- Written request -
Output all of the data below exactly as given.

- Listed entries -
---

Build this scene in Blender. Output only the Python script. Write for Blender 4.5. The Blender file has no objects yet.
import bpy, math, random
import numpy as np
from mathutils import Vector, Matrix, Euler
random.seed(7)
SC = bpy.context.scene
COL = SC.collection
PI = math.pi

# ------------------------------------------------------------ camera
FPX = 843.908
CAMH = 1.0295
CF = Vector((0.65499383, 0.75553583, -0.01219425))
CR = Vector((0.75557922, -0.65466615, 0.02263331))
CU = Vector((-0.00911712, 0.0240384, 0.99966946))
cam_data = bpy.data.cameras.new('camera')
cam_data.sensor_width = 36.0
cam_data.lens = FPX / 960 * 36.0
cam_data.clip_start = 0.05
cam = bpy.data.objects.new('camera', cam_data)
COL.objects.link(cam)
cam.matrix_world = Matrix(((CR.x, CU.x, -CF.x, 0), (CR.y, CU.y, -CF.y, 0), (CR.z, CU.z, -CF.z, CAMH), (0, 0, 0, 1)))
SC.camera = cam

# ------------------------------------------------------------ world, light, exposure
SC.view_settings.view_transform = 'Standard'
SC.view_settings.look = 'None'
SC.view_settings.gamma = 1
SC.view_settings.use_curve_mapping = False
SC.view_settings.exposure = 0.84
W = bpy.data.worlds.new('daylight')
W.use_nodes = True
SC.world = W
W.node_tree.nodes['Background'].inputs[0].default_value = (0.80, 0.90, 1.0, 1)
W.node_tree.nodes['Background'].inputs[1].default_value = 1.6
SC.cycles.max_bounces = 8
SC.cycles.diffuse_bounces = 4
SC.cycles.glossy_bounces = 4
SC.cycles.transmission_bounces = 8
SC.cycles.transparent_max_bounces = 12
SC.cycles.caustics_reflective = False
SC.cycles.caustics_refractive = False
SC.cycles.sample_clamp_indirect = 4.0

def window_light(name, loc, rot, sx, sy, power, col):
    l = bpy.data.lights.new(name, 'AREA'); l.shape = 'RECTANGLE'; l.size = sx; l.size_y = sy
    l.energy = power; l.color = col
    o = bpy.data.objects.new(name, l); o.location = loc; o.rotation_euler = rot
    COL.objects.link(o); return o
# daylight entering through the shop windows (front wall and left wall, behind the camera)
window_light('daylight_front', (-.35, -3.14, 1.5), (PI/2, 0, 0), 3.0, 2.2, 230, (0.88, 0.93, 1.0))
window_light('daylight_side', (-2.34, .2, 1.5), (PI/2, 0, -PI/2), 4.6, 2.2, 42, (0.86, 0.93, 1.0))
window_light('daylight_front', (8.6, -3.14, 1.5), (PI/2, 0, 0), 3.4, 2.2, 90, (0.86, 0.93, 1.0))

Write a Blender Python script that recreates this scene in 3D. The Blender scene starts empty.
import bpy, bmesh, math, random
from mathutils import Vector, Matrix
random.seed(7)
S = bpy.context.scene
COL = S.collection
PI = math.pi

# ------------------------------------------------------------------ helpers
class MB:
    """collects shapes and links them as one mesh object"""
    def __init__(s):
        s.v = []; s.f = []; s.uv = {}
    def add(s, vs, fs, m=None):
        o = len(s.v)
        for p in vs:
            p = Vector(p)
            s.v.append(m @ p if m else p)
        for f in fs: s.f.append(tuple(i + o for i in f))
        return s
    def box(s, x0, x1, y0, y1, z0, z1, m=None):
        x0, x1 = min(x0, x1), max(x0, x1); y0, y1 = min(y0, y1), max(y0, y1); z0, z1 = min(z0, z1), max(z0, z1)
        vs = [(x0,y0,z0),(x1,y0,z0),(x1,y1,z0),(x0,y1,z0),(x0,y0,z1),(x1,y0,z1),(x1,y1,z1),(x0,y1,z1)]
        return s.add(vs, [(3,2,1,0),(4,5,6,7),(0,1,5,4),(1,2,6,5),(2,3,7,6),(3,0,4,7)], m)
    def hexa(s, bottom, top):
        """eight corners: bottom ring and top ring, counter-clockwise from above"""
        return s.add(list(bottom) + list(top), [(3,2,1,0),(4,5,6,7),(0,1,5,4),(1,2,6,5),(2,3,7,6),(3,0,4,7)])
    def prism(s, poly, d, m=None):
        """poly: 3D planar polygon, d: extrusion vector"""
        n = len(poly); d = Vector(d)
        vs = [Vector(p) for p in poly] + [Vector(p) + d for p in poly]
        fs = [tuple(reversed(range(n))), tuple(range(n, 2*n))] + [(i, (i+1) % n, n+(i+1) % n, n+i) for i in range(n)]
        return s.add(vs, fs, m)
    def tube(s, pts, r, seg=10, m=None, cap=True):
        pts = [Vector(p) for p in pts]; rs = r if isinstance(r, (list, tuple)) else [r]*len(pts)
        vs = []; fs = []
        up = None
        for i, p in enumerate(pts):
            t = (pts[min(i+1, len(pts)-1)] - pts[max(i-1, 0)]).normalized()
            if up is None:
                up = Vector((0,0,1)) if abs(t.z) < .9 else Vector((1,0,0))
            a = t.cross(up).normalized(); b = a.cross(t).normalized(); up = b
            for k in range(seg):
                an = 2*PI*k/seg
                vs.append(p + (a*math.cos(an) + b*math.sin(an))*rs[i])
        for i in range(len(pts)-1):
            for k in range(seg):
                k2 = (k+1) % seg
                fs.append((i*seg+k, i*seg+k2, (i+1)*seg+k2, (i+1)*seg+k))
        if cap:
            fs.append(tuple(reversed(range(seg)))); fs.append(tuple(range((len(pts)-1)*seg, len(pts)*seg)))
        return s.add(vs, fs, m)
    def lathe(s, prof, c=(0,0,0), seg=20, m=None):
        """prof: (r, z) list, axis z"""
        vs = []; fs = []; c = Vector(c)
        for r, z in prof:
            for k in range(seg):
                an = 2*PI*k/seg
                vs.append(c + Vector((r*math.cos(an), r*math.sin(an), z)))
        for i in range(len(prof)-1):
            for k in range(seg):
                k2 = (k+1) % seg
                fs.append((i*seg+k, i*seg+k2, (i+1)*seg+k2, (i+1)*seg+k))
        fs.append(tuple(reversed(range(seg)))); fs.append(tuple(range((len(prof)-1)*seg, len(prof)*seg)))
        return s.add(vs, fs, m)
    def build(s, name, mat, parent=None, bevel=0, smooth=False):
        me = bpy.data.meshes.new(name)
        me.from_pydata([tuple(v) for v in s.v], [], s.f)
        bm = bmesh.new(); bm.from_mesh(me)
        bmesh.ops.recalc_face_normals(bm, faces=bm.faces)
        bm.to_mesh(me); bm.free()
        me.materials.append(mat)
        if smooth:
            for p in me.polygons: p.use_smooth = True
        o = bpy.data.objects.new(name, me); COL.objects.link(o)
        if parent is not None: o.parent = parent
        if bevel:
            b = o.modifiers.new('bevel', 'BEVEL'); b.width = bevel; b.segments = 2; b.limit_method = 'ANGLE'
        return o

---

- Finished answer -
Build this scene in Blender. Output only the Python script. Write for Blender 4.5. The Blender file has no objects yet.
import bpy, math, random
import numpy as np
from mathutils import Vector, Matrix, Euler
random.seed(7)
SC = bpy.context.scene
COL = SC.collection
PI = math.pi

# ------------------------------------------------------------ camera
FPX = 843.908
CAMH = 1.0295
CF = Vector((0.65499383, 0.75553583, -0.01219425))
CR = Vector((0.75557922, -0.65466615, 0.02263331))
CU = Vector((-0.00911712, 0.0240384, 0.99966946))
cam_data = bpy.data.cameras.new('camera')
cam_data.sensor_width = 36.0
cam_data.lens = FPX / 960 * 36.0
cam_data.clip_start = 0.05
cam = bpy.data.objects.new('camera', cam_data)
COL.objects.link(cam)
cam.matrix_world = Matrix(((CR.x, CU.x, -CF.x, 0), (CR.y, CU.y, -CF.y, 0), (CR.z, CU.z, -CF.z, CAMH), (0, 0, 0, 1)))
SC.camera = cam

# ------------------------------------------------------------ world, light, exposure
SC.view_settings.view_transform = 'Standard'
SC.view_settings.look = 'None'
SC.view_settings.gamma = 1
SC.view_settings.use_curve_mapping = False
SC.view_settings.exposure = 0.84
W = bpy.data.worlds.new('daylight')
W.use_nodes = True
SC.world = W
W.node_tree.nodes['Background'].inputs[0].default_value = (0.80, 0.90, 1.0, 1)
W.node_tree.nodes['Background'].inputs[1].default_value = 1.6
SC.cycles.max_bounces = 8
SC.cycles.diffuse_bounces = 4
SC.cycles.glossy_bounces = 4
SC.cycles.transmission_bounces = 8
SC.cycles.transparent_max_bounces = 12
SC.cycles.caustics_reflective = False
SC.cycles.caustics_refractive = False
SC.cycles.sample_clamp_indirect = 4.0

def window_light(name, loc, rot, sx, sy, power, col):
    l = bpy.data.lights.new(name, 'AREA'); l.shape = 'RECTANGLE'; l.size = sx; l.size_y = sy
    l.energy = power; l.color = col
    o = bpy.data.objects.new(name, l); o.location = loc; o.rotation_euler = rot
    COL.objects.link(o); return o
# daylight entering through the shop windows (front wall and left wall, behind the camera)
window_light('daylight_front', (-.35, -3.14, 1.5), (PI/2, 0, 0), 3.0, 2.2, 230, (0.88, 0.93, 1.0))
window_light('daylight_side', (-2.34, .2, 1.5), (PI/2, 0, -PI/2), 4.6, 2.2, 42, (0.86, 0.93, 1.0))
window_light('daylight_front', (8.6, -3.14, 1.5), (PI/2, 0, 0), 3.4, 2.2, 90, (0.86, 0.93, 1.0))

Write a Blender Python script that recreates this scene in 3D. The Blender scene starts empty.
import bpy, bmesh, math, random
from mathutils import Vector, Matrix
random.seed(7)
S = bpy.context.scene
COL = S.collection
PI = math.pi

# ------------------------------------------------------------------ helpers
class MB:
    """collects shapes and links them as one mesh object"""
    def __init__(s):
        s.v = []; s.f = []; s.uv = {}
    def add(s, vs, fs, m=None):
        o = len(s.v)
        for p in vs:
            p = Vector(p)
            s.v.append(m @ p if m else p)
        for f in fs: s.f.append(tuple(i + o for i in f))
        return s
    def box(s, x0, x1, y0, y1, z0, z1, m=None):
        x0, x1 = min(x0, x1), max(x0, x1); y0, y1 = min(y0, y1), max(y0, y1); z0, z1 = min(z0, z1), max(z0, z1)
        vs = [(x0,y0,z0),(x1,y0,z0),(x1,y1,z0),(x0,y1,z0),(x0,y0,z1),(x1,y0,z1),(x1,y1,z1),(x0,y1,z1)]
        return s.add(vs, [(3,2,1,0),(4,5,6,7),(0,1,5,4),(1,2,6,5),(2,3,7,6),(3,0,4,7)], m)
    def hexa(s, bottom, top):
        """eight corners: bottom ring and top ring, counter-clockwise from above"""
        return s.add(list(bottom) + list(top), [(3,2,1,0),(4,5,6,7),(0,1,5,4),(1,2,6,5),(2,3,7,6),(3,0,4,7)])
    def prism(s, poly, d, m=None):
        """poly: 3D planar polygon, d: extrusion vector"""
        n = len(poly); d = Vector(d)
        vs = [Vector(p) for p in poly] + [Vector(p) + d for p in poly]
        fs = [tuple(reversed(range(n))), tuple(range(n, 2*n))] + [(i, (i+1) % n, n+(i+1) % n, n+i) for i in range(n)]
        return s.add(vs, fs, m)
    def tube(s, pts, r, seg=10, m=None, cap=True):
        pts = [Vector(p) for p in pts]; rs = r if isinstance(r, (list, tuple)) else [r]*len(pts)
        vs = []; fs = []
        up = None
        for i, p in enumerate(pts):
            t = (pts[min(i+1, len(pts)-1)] - pts[max(i-1, 0)]).normalized()
            if up is None:
                up = Vector((0,0,1)) if abs(t.z) < .9 else Vector((1,0,0))
            a = t.cross(up).normalized(); b = a.cross(t).normalized(); up = b
            for k in range(seg):
                an = 2*PI*k/seg
                vs.append(p + (a*math.cos(an) + b*math.sin(an))*rs[i])
        for i in range(len(pts)-1):
            for k in range(seg):
                k2 = (k+1) % seg
                fs.append((i*seg+k, i*seg+k2, (i+1)*seg+k2, (i+1)*seg+k))
        if cap:
            fs.append(tuple(reversed(range(seg)))); fs.append(tuple(range((len(pts)-1)*seg, len(pts)*seg)))
        return s.add(vs, fs, m)
    def lathe(s, prof, c=(0,0,0), seg=20, m=None):
        """prof: (r, z) list, axis z"""
        vs = []; fs = []; c = Vector(c)
        for r, z in prof:
            for k in range(seg):
                an = 2*PI*k/seg
                vs.append(c + Vector((r*math.cos(an), r*math.sin(an), z)))
        for i in range(len(prof)-1):
            for k in range(seg):
                k2 = (k+1) % seg
                fs.append((i*seg+k, i*seg+k2, (i+1)*seg+k2, (i+1)*seg+k))
        fs.append(tuple(reversed(range(seg)))); fs.append(tuple(range((len(prof)-1)*seg, len(prof)*seg)))
        return s.add(vs, fs, m)
    def build(s, name, mat, parent=None, bevel=0, smooth=False):
        me = bpy.data.meshes.new(name)
        me.from_pydata([tuple(v) for v in s.v], [], s.f)
        bm = bmesh.new(); bm.from_mesh(me)
        bmesh.ops.recalc_face_normals(bm, faces=bm.faces)
        bm.to_mesh(me); bm.free()
        me.materials.append(mat)
        if smooth:
            for p in me.polygons: p.use_smooth = True
        o = bpy.data.objects.new(name, me); COL.objects.link(o)
        if parent is not None: o.parent = parent
        if bevel:
            b = o.modifiers.new('bevel', 'BEVEL'); b.width = bevel; b.segments = 2; b.limit_method = 'ANGLE'
        return o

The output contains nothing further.